THE REQUEST:
Using the material that follows, identify and copy each line with the string "objects".

GIVEN MATERIAL:

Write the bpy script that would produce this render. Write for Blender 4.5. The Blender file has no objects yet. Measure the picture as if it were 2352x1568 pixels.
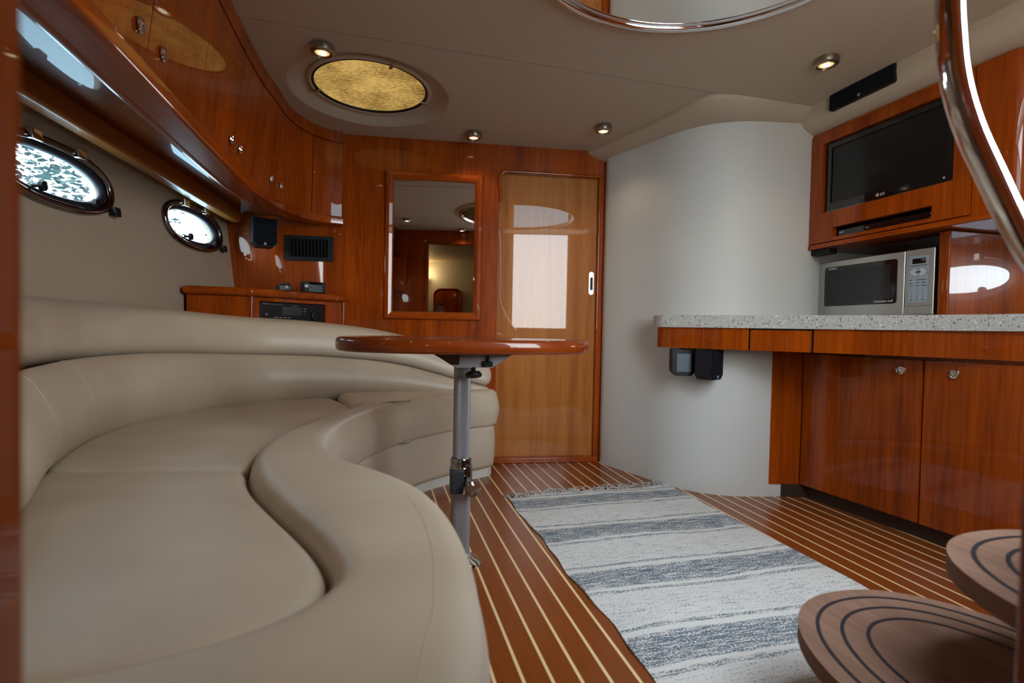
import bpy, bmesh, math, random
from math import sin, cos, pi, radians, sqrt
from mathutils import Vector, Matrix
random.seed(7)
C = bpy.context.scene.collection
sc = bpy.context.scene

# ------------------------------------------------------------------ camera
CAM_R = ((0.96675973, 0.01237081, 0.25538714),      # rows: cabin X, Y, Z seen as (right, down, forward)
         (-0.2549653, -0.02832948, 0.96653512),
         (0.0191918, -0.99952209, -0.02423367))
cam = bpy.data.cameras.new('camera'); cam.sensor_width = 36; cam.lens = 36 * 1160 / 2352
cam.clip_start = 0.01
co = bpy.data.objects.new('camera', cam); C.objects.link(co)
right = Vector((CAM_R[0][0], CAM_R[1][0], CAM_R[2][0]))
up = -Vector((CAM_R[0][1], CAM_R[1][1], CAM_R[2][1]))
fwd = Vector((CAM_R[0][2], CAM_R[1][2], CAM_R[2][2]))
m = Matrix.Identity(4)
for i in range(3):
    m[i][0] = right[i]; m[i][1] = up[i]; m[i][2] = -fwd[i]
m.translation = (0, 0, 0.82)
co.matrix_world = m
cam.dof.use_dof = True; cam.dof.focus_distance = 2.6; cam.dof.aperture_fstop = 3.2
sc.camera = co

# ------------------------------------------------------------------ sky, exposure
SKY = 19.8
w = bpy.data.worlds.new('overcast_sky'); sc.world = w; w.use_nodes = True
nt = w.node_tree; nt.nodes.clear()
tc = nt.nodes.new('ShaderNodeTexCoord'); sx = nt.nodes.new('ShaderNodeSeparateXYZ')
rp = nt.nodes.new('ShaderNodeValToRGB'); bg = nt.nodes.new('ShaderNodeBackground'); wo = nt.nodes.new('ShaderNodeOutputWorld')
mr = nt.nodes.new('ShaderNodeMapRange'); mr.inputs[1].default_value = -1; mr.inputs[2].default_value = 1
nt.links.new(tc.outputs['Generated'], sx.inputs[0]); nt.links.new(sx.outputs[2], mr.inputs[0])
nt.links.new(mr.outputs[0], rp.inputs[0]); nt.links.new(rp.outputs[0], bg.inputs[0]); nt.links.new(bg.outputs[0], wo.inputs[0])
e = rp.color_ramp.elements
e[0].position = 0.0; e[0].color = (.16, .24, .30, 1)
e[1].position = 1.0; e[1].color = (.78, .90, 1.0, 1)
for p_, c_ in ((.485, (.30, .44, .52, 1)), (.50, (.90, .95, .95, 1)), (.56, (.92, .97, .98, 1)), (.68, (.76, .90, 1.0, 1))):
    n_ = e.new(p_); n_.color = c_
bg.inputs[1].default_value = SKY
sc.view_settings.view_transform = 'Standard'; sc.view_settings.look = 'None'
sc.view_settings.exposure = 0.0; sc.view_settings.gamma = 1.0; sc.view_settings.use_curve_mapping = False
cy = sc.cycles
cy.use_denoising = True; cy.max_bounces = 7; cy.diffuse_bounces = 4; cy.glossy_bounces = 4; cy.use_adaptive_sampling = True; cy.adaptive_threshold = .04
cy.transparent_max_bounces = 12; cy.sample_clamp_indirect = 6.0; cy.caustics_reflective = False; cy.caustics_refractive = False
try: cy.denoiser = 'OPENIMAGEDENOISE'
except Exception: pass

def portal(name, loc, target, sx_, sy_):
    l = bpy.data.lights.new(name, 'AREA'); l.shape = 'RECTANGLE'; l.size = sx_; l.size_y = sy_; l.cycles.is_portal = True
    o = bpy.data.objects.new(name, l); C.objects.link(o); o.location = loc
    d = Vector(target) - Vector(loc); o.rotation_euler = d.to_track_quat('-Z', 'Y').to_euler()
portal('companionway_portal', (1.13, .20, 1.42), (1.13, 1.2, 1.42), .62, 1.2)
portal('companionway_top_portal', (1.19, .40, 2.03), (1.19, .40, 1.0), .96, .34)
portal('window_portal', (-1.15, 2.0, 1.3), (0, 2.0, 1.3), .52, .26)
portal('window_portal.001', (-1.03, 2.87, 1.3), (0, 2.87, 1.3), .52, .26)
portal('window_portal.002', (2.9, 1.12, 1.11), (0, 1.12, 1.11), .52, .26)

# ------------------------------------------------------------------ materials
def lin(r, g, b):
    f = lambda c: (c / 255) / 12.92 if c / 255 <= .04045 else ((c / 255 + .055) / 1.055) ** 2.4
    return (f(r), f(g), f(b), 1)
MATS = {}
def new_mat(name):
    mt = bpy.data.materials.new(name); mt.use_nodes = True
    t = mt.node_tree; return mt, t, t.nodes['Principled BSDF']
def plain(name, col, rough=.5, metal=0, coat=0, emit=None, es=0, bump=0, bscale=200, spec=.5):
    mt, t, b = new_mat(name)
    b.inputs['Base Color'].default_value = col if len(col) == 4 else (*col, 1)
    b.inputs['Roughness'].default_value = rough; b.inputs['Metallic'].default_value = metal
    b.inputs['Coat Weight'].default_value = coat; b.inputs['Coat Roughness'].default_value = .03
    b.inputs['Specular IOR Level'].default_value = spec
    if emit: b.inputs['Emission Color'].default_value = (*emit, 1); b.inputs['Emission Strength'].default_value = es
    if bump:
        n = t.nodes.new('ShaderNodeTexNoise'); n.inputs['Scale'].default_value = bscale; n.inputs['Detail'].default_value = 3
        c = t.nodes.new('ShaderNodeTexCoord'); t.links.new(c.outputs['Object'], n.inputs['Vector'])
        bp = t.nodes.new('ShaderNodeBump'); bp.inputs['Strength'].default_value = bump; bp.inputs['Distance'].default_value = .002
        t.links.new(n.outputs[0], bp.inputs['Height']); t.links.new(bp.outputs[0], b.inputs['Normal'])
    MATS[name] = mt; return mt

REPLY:
Write the bpy script that would produce this render. Write for Blender 4.5. The Blender file has no objects yet. Measure the picture as if it were 2352x1568 pixels.
co = bpy.data.objects.new('camera', cam); C.objects.link(co)
    o = bpy.data.objects.new(name, l); C.objects.link(o); o.location = loc